Investors are familiar with the concept of a “Santa Claus” rally. In his Next Inning, however, Paul McWiliams looks at a less well-known seasonal pattern involving the Chinese New Year.
“With the growth of Asian consumerism we’ve seen a progressive shift in holiday shopping patterns.
“While the Christmas holiday shopping season still dominates these seasonal patterns, the Chinese New Year has significantly grown in importance during the last decade.
“Because there is not a fixed date for the Chinese New Year, it has caused some forecasters to misjudge its growing influence on seasonal production and shopping patterns.
“The Chinese New Year falls on the second new moon following the winter solstice. Chinese New Year celebrations tend to start about two weeks before the event and run for about two weeks following, with the final celebration called the Festival of Lanterns.
“For 2010, the Chinese New Year falls on February 14th and the Festival of Lanterns falls on February 28th. What makes this interesting is that in 2009, the New Year fell on January 26th.
“This means that last year the New Year was predominately a January event that negatively impacted semiconductor sales that month due to company shut-downs during the holiday and this year it will be predominately a February event that will positively impact January semiconductor sales; particularly for consumer electronics, personal computers and smartphones.
“In addition to the moving schedule flip-flopping between January and February, the growing importance of the event has tended to level out late Q4 production. When the holiday shopping season was so absolutely dominated by Christmas, production tended to tail off in December.
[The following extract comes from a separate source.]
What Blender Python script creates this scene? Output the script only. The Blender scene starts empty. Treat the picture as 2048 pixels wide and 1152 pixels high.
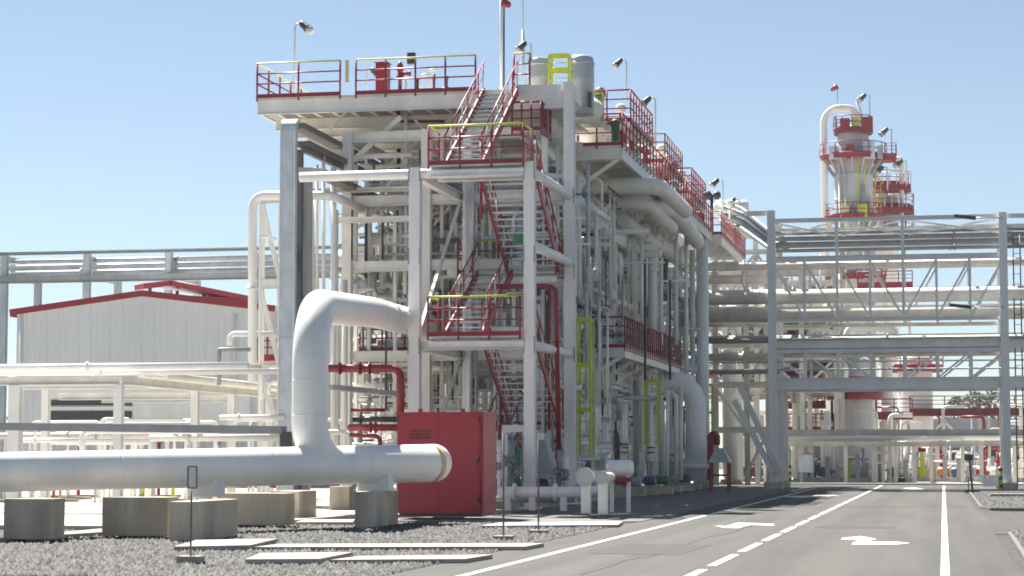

“However, with the rapid expansion of consumerism in Asian countries and the growing need to build for their seasonally high demand, the demand pattern for December has improved notably.
“As we move closer to the end of the year I expect we’ll start to see some press coverage describing the moving impact of the Chinese New Year and, with it, some analysts surprised as to how strong demand is holding in December and January.
“I think there is a reasonable chance that this will match up nicely with expectations of a strong January earnings season and therefore provide us with a good rally catalyst in late December and/or early January.”